JOB :: Copy each line below in which the string "picture" occurs.

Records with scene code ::
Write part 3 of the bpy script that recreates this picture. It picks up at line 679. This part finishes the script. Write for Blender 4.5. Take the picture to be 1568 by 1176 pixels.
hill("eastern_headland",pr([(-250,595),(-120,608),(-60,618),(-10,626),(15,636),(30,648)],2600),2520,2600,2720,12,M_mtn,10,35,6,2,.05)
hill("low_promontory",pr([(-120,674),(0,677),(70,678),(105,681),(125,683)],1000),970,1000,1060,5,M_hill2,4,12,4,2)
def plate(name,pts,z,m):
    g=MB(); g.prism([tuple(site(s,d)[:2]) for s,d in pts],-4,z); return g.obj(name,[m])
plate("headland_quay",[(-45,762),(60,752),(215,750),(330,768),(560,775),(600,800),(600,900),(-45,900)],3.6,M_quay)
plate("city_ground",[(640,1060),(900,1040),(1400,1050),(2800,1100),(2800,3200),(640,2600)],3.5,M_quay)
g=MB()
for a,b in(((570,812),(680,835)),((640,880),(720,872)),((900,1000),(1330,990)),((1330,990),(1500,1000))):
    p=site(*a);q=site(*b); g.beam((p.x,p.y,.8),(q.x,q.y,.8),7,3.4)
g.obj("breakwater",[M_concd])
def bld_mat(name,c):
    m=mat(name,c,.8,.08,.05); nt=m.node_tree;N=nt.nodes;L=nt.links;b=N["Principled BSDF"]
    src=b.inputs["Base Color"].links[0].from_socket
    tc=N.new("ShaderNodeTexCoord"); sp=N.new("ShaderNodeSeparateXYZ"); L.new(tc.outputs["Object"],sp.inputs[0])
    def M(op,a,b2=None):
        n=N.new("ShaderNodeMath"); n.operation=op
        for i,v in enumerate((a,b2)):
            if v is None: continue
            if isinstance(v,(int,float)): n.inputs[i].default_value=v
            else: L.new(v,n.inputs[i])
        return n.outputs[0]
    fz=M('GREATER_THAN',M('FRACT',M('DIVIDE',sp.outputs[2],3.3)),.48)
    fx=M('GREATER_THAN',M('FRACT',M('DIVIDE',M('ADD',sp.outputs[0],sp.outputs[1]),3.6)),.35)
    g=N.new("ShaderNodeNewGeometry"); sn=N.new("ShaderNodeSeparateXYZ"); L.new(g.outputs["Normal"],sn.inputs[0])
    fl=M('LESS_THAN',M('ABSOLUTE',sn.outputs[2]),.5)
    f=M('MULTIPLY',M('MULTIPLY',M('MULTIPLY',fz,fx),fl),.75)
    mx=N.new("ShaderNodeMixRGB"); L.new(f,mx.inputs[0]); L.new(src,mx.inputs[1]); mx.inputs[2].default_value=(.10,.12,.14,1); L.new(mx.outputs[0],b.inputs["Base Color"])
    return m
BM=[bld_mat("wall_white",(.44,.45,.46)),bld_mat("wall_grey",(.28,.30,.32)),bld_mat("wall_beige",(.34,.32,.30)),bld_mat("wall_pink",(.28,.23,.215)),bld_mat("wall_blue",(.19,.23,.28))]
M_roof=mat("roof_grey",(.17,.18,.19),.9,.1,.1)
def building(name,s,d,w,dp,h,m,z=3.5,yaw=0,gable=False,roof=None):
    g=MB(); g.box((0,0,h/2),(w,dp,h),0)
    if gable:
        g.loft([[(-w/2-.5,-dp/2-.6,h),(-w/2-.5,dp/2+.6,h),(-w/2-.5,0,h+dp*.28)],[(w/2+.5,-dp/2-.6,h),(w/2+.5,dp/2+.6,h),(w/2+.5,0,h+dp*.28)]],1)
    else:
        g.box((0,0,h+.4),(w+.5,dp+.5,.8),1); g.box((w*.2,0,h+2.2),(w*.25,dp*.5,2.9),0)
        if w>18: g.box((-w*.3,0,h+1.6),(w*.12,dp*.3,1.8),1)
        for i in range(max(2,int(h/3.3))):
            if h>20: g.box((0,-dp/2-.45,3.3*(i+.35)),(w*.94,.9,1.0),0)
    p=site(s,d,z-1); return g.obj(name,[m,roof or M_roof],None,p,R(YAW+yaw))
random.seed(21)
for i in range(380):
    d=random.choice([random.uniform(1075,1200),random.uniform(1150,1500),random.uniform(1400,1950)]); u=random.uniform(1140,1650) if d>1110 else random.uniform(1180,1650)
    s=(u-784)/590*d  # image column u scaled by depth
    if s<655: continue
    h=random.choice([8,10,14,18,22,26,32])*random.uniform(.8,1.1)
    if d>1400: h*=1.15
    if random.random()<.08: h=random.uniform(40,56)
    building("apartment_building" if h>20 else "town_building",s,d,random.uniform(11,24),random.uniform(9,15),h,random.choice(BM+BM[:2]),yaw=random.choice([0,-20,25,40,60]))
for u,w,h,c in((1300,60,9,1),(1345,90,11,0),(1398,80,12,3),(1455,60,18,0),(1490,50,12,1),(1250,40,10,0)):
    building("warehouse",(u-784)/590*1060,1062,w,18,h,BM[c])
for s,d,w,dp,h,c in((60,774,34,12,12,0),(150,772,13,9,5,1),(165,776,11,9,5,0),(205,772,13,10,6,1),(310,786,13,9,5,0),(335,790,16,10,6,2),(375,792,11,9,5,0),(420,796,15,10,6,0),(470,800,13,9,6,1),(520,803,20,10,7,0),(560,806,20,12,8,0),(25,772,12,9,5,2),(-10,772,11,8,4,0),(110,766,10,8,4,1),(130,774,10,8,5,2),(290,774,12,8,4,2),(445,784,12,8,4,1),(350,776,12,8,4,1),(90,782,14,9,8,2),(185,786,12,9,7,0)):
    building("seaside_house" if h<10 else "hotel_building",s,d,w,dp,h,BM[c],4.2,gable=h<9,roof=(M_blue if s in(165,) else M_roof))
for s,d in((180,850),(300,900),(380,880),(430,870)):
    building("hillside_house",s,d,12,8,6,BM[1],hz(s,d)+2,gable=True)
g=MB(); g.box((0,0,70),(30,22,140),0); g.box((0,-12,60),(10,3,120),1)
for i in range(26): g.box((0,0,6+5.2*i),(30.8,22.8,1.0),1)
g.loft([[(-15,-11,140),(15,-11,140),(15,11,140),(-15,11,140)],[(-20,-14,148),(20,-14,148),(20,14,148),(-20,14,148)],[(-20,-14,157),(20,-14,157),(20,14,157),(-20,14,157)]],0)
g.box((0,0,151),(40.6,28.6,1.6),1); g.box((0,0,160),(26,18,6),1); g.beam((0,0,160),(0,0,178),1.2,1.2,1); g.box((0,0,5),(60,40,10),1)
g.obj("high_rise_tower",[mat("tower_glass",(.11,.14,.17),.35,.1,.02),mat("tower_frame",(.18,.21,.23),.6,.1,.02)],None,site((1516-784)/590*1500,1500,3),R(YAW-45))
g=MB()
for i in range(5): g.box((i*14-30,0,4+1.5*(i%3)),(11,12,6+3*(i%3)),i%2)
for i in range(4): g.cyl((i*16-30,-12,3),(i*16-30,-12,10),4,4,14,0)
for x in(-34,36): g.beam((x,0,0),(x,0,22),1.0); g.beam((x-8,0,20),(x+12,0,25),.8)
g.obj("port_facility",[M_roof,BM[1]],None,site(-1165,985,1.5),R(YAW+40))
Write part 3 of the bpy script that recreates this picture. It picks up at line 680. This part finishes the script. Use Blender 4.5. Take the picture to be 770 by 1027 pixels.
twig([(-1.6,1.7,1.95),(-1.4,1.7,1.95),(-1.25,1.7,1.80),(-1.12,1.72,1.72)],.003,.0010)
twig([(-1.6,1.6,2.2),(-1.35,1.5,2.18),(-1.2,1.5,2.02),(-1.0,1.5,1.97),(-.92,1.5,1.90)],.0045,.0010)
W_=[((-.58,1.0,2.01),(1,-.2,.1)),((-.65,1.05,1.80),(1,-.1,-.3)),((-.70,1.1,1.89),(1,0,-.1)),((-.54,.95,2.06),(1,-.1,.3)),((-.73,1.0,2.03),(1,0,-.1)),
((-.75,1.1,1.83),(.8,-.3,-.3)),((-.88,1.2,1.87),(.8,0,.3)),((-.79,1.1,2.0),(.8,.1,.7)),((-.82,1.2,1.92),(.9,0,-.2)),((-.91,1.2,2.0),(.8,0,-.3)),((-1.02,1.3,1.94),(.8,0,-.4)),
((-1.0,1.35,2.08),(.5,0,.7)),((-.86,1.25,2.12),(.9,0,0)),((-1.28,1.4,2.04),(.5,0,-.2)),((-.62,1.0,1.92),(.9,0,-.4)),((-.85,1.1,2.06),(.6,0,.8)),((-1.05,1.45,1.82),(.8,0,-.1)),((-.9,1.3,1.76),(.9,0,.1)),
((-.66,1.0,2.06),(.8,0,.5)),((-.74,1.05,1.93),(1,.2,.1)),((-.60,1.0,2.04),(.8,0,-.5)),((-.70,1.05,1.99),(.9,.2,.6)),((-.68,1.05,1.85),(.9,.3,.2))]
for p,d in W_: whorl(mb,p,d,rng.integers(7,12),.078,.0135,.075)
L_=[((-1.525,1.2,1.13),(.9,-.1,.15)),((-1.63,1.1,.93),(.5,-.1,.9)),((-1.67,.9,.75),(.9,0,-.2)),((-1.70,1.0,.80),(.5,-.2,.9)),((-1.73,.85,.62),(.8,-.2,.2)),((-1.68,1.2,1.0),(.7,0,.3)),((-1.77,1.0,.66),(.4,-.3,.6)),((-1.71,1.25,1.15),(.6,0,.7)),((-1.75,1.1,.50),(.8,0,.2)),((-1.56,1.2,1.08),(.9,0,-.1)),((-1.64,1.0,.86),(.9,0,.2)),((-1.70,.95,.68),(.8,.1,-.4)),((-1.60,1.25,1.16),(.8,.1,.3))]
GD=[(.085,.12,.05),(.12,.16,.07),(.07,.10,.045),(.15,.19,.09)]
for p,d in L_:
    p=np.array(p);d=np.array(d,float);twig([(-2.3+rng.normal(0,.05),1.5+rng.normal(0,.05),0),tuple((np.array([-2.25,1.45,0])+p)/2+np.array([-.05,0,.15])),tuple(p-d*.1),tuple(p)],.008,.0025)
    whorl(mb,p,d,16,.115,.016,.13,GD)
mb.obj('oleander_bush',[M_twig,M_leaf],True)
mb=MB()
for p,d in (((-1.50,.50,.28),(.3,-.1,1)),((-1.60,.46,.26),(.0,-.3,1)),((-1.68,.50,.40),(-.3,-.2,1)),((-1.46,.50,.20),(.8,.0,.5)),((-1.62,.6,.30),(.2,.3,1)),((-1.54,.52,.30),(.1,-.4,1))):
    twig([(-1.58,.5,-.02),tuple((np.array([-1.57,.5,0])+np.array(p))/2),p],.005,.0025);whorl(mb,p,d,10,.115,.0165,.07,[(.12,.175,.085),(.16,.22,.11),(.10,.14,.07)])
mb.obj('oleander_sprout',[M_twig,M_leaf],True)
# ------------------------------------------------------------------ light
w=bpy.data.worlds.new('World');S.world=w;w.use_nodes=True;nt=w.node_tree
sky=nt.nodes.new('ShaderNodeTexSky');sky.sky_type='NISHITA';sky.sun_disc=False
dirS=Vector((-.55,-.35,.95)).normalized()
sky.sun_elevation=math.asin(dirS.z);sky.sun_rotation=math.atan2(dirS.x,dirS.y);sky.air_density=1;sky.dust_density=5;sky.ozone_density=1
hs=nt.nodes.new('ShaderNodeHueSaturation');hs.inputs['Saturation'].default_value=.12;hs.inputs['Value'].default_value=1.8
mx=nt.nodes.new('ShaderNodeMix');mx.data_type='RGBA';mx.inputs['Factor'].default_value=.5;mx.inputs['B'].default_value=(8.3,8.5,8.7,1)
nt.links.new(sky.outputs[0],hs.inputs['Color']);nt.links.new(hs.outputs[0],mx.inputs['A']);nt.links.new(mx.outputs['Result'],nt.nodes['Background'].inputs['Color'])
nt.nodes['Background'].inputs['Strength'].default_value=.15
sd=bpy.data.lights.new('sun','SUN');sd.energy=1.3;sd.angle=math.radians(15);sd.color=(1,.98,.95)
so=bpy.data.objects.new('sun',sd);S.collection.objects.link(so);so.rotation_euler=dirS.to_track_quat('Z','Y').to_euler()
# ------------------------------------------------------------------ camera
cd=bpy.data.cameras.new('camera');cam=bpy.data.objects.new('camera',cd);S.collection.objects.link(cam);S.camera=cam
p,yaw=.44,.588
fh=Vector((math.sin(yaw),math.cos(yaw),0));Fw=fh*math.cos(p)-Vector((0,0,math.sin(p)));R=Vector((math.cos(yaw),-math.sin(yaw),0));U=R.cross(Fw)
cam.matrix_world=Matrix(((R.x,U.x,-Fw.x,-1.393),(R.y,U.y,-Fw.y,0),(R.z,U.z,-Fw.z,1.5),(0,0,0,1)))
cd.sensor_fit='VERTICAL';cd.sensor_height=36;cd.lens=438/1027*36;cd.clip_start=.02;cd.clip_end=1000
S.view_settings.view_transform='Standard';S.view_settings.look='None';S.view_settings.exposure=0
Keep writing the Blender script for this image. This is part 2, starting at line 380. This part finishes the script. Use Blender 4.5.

REPLY TO THE TASK ::
Write part 3 of the bpy script that recreates this picture. It picks up at line 679. This part finishes the script. Write for Blender 4.5. Take the picture to be 1568 by 1176 pixels.
Write part 3 of the bpy script that recreates this picture. It picks up at line 680. This part finishes the script. Use Blender 4.5. Take the picture to be 770 by 1027 pixels.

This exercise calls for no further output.